SUPPLIED INFORMATION.

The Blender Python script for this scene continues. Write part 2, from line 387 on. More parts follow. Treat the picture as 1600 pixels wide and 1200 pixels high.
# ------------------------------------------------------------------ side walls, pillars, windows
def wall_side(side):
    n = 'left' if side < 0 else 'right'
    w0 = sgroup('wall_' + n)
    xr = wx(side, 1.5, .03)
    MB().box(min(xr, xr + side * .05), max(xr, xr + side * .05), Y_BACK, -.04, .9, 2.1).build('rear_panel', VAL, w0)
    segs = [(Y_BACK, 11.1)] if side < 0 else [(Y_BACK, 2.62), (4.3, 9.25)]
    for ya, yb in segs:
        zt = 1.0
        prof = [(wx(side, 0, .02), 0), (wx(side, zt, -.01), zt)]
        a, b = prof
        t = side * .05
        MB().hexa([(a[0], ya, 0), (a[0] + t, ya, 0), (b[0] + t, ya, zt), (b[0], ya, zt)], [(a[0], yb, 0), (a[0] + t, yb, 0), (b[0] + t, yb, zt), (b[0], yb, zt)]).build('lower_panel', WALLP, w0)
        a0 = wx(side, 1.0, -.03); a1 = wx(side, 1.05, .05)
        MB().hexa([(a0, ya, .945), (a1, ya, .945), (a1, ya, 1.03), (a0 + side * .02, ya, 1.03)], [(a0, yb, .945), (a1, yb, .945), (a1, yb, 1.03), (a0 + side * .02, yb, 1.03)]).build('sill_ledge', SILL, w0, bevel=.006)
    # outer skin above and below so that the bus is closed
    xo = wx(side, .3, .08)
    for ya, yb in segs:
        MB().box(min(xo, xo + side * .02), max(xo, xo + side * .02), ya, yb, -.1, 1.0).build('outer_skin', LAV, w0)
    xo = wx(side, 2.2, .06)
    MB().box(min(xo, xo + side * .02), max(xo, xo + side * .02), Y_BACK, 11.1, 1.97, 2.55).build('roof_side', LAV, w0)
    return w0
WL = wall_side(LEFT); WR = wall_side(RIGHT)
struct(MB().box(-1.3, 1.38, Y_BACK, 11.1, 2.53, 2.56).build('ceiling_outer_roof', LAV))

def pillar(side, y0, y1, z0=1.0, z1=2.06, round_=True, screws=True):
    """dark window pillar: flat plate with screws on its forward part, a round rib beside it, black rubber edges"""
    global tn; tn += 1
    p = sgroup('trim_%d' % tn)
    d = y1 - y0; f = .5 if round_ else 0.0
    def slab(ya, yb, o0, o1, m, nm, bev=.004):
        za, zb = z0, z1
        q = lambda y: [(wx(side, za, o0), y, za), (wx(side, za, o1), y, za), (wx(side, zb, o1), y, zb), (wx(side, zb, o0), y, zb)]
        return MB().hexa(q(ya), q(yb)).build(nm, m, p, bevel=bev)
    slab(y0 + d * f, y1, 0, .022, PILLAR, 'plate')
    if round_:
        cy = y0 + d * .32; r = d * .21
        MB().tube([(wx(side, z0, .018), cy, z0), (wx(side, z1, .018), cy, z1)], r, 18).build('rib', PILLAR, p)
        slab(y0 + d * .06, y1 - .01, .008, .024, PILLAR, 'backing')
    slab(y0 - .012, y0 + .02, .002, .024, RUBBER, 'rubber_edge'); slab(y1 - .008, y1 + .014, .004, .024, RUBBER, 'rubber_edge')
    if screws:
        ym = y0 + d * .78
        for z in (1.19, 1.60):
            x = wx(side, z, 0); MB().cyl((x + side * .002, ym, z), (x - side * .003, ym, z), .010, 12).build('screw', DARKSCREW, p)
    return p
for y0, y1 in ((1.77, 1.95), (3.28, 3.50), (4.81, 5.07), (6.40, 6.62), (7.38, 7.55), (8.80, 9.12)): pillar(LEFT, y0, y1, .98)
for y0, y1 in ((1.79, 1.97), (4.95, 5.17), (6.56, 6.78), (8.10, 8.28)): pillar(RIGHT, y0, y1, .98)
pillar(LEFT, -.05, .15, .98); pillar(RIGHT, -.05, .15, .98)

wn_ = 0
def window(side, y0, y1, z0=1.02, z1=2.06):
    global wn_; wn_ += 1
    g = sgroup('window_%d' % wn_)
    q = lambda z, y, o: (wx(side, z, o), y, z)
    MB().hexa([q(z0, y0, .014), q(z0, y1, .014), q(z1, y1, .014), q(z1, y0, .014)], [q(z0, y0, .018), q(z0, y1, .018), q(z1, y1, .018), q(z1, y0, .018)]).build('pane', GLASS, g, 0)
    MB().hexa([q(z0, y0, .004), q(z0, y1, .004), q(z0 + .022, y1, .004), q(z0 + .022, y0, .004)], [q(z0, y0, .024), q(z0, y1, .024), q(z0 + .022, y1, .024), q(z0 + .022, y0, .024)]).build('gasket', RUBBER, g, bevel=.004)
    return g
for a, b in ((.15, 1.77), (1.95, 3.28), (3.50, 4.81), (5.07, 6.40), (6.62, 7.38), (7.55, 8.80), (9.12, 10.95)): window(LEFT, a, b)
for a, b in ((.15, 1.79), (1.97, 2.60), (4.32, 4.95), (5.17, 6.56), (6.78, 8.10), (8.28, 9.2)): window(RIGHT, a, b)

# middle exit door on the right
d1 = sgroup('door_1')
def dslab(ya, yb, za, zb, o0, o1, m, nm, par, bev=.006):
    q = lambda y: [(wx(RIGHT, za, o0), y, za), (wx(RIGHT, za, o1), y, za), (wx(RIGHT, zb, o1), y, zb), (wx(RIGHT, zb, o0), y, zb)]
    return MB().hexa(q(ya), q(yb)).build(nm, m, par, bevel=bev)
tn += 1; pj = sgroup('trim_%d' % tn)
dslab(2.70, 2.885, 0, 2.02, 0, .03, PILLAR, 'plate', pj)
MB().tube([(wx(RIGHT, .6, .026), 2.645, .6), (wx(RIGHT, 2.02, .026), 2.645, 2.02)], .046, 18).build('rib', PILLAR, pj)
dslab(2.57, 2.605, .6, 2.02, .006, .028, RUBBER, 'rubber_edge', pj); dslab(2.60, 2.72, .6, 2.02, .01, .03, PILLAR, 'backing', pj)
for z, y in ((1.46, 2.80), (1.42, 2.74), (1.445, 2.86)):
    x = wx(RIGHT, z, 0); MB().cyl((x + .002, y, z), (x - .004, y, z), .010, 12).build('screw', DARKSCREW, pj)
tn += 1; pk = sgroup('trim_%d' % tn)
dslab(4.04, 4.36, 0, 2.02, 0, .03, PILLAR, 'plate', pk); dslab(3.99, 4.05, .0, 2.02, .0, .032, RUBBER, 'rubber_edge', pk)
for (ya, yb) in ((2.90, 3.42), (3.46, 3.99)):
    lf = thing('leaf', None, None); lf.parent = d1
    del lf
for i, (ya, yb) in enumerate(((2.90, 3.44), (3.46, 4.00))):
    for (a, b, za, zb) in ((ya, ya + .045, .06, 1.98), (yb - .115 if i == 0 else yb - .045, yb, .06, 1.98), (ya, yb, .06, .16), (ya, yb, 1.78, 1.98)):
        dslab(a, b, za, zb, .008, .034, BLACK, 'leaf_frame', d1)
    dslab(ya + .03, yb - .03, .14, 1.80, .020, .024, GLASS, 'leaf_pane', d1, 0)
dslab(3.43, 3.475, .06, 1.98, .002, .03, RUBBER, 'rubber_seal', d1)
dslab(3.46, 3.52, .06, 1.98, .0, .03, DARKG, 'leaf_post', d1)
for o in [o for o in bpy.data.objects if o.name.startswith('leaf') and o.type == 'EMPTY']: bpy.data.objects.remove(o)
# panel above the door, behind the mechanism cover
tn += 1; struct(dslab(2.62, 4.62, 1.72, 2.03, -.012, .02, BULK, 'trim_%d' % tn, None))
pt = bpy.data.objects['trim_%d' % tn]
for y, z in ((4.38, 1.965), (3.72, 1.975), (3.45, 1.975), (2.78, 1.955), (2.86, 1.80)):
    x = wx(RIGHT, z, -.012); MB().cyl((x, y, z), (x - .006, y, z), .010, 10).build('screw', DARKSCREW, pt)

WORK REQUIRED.
Collect each line above holding the string "part".

ANSWER IN FULL.
The Blender Python script for this scene continues. Write part 2, from line 387 on. More parts follow. Treat the picture as 1600 pixels wide and 1200 pixels high.
    """dark window pillar: flat plate with screws on its forward part, a round rib beside it, black rubber edges"""